### SHORT TASK
Only the lines from the start of the data below through the line that contains "COL = sc.collection" are to be copied, exactly and without pictures.

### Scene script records
** begin **

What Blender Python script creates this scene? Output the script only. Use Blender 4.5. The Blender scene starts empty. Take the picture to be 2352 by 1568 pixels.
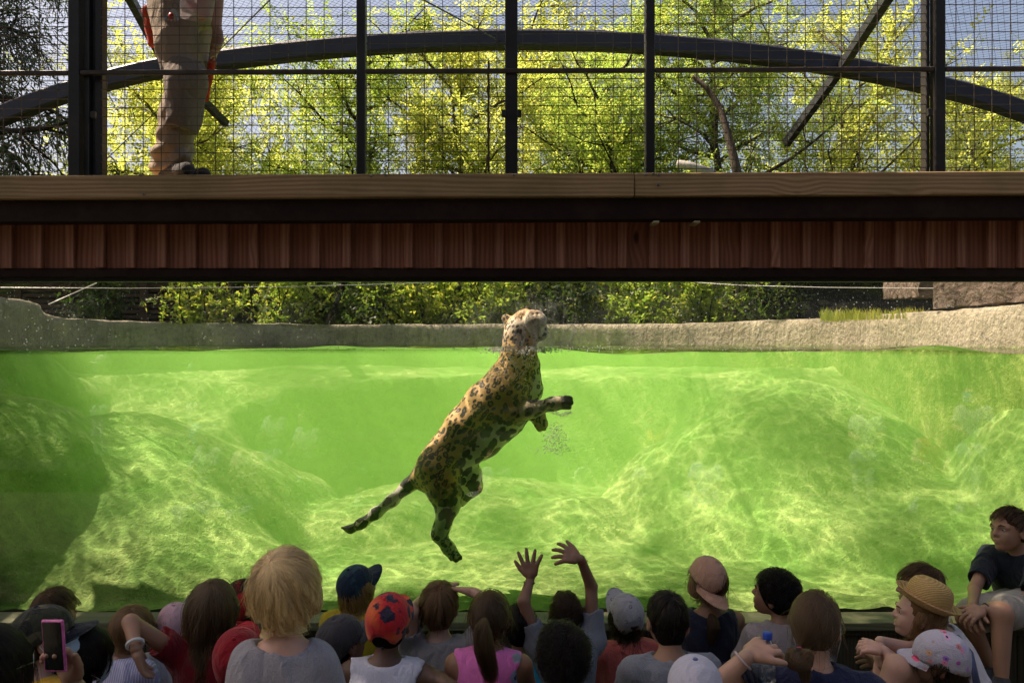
import bpy, math, random
import numpy as np
from mathutils import Vector, Matrix, Euler

R = math.radians
sc = bpy.context.scene
COL = sc.collection

# ------------------------------------------------------------------ camera
F = 1890.0          # focal length in photo pixels (photo taken as 2352 x 1568)
EYE = 1.87          # eye height above the visitors' ground
D0 = 4.5            # camera to glass
cam_data = bpy.data.cameras.new('camera')
cam_data.sensor_width = 36.0
cam_data.lens = 36.0 * F / 2352.0
cam_data.clip_start = 0.05
cam_data.clip_end = 3000.0
cam_data.dof.use_dof = True
cam_data.dof.focus_distance = 5.0
cam_data.dof.aperture_fstop = 9.0
cam = bpy.data.objects.new('camera', cam_data)
COL.objects.link(cam)
cam.location = (0, -D0, EYE)
cam.rotation_euler = (R(90), 0, 0)
sc.camera = cam

# ------------------------------------------------------------------ sky and sun
SUN_EL = R(56)
SUN_H = Vector((-0.96, 0.28, 0)).normalized()       # horizontal direction towards the sun
SUN_DIR = Vector((SUN_H.x * math.cos(SUN_EL), SUN_H.y * math.cos(SUN_EL), math.sin(SUN_EL)))
world = bpy.data.worlds.new('World')
sc.world = world
world.use_nodes = True
wn = world.node_tree.nodes
wl = world.node_tree.links
wn.clear()
w_out = wn.new('ShaderNodeOutputWorld')
w_bg = wn.new('ShaderNodeBackground')
w_sky = wn.new('ShaderNodeTexSky')
w_sky.sky_type = 'NISHITA'
w_sky.sun_disc = False
w_sky.sun_elevation = SUN_EL
w_sky.sun_rotation = math.atan2(SUN_H.x, SUN_H.y)
w_sky.air_density = 1.0
w_sky.dust_density = 5.0
w_sky.ozone_density = 2.2
w_bg.inputs['Strength'].default_value = 0.10
wl.new(w_sky.outputs[0], w_bg.inputs[0])
wl.new(w_bg.outputs[0], w_out.inputs[0])

sun_data = bpy.data.lights.new('sun', 'SUN')
sun_data.energy = 5.0
sun_data.angle = R(0.5)
sun_data.color = (1.0, 0.93, 0.82)
sun = bpy.data.objects.new('sun', sun_data)
COL.objects.link(sun)
sun.rotation_euler = SUN_DIR.to_track_quat('Z', 'Y').to_euler()
sun.location = (0, 0, 20)

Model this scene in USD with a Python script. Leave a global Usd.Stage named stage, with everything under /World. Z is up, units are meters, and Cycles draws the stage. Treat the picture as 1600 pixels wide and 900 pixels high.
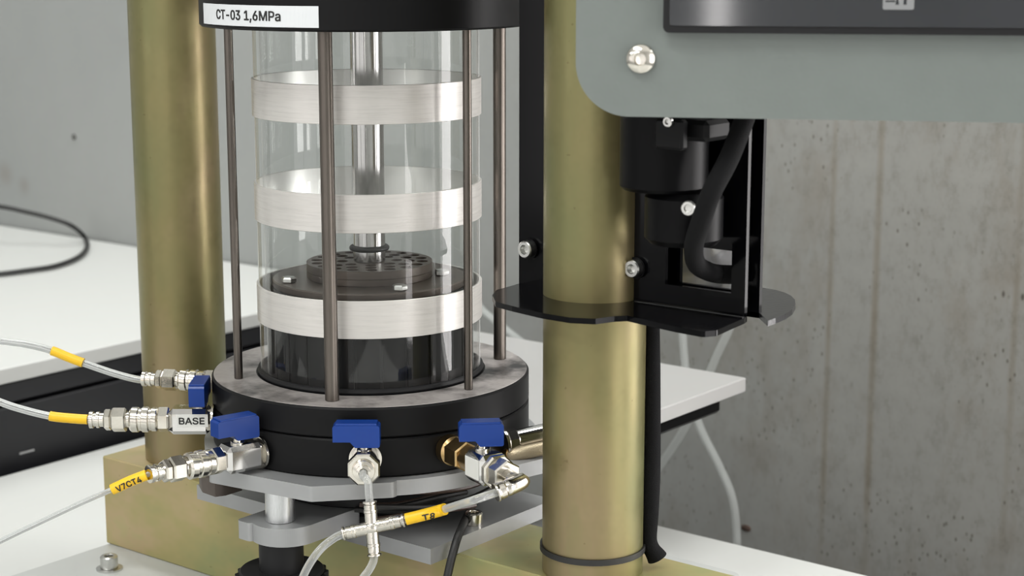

** end **

### EXERCISE RESULT
What Blender Python script creates this scene? Output the script only. Use Blender 4.5. The Blender scene starts empty. Take the picture to be 2352 by 1568 pixels.
import bpy, math, random
import numpy as np
from mathutils import Vector, Matrix, Euler

R = math.radians
sc = bpy.context.scene
COL = sc.collection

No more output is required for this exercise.